The saddest part is, I am unlikely to try any other books by the acclaimed Chang-Rae Lee; there are just too many other writers I need to attend to.
Donald E. Westlake, Memory -- One of the finest existential novels in any language, and a truly great (albeit upsetting) reading experience. It is sobering to think that this manuscript couldn't find a publisher in the Sixties and that we only have it in front of us now because of the persistence of Westlake's friend Lawrence Block in bringing it to light after his death. This is the best book that Hard Case Crime will ever publish.
David J. Schow, Gun Work -- Despite a Mexican setting, which I generally like, I found this hyper-violent, rather unbelievable crime novel not very much to my taste, and I wish I hadn't wasted my time finishing it.
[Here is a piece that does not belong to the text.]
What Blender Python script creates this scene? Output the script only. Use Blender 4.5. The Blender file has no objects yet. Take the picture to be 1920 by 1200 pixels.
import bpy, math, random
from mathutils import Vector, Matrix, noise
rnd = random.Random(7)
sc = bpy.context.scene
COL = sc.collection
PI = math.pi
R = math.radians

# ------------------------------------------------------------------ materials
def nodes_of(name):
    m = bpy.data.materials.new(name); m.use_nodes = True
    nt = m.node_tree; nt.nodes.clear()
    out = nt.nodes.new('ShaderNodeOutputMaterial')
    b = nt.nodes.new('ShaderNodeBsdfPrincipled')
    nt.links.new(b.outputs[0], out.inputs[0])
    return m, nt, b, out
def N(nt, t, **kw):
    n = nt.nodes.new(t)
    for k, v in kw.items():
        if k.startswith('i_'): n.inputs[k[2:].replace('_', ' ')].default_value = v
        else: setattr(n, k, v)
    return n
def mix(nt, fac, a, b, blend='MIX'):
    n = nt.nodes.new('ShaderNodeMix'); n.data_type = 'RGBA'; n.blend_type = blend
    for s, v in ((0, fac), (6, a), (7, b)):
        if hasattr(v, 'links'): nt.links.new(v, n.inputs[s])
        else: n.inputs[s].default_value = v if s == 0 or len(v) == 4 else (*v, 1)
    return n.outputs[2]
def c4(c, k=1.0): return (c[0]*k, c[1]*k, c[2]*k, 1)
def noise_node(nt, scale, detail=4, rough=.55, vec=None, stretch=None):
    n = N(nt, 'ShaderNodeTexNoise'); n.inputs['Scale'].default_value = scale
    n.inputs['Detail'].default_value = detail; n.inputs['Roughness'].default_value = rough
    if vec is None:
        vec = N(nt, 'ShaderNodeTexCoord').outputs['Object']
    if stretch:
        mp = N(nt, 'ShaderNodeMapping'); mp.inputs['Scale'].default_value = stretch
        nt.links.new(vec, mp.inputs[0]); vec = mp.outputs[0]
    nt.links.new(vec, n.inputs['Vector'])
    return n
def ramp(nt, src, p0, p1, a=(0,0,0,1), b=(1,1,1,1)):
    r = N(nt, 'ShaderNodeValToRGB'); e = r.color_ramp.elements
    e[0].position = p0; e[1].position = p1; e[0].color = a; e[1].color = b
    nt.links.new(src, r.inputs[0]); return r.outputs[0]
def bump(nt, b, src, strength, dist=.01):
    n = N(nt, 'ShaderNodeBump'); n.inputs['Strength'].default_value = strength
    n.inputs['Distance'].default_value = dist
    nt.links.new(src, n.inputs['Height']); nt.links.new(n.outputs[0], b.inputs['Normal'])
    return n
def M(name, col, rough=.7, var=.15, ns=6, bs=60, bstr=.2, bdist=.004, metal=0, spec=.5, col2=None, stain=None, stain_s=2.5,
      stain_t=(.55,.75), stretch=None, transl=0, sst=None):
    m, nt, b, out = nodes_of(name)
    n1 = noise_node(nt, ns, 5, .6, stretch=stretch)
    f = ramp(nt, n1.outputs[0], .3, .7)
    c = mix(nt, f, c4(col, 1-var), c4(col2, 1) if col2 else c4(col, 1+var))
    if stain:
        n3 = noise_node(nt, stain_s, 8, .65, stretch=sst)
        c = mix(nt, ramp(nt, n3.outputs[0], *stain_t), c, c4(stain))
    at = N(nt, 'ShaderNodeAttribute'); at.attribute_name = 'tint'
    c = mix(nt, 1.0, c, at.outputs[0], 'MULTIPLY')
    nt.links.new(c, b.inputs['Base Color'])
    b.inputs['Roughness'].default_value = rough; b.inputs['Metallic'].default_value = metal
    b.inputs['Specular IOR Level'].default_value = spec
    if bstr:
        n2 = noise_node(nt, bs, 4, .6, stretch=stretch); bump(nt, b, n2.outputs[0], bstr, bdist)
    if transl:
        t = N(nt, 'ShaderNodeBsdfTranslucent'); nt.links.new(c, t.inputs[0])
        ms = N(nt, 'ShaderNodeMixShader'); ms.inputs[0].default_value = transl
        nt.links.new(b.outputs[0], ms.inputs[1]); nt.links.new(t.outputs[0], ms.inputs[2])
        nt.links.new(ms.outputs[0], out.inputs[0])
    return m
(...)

I enjoy what one Amazon reviewer wrote, that the book is for "gun aficionados who enjoy tales of extreme violence unencumbered by character development or coherent plotting....One would really have to have an in depth knowledge of armaments in order to fully appreciate or even care about the detailed specs given each and every time a new weapon is introduced."
Suzanne Simons, Master of War: Blackwater USA's Erik Prince and the Business of War -- Erik Prince's conservative, militaristic, Navy SEAL man-of-action persona is so extremely remote from mine that he has a certain fascination for me, and this informative account of his life and dealings satisfied my curiosity. It does not sledgehammer him by any means, but it is still a skeptical take.
Brett Halliday, Murder Is My Business -- I have seen episodes of the Michael Shayne television show, but this is the first Shayne novel I have read. I greatly enjoyed it for its crispness and clever plotting, and will certainly want to read more books in the series. (The original "Brett Halliday," Davis Dresser, wrote the first 28 titles, including this one.) Shayne is a manly, blunt, red-headed detective, not given to irony or angst; and Halliday's prose style is similarly efficient and unfancy. This story is set in El Paso, and I liked the Texan and Mexican local color.
Dorinda Outram, The Enlightenment -- A typical example of Modern Academic Style -- impotent, equivocal, non-committal; everything is "problematic." It has some potential although unpleasurable use as an indication of the current state of academic debates concerning the Enlightenment (although on that score, it will go out of date fast), and it can point one in the direction of some better books, such as Albion W. Small's The Cameralists, an interesting, confident 1909 study that can still be read with pleasure and profit one hundred years after publication -- because of that very confidence (as well as the depth of Small's research). The mousiness of Outram's text is, by contrast, extremely unattractive.
POSTSCRIPT: Bits of this material have appeared at PMD before, but there is no harm in the occasional re-run.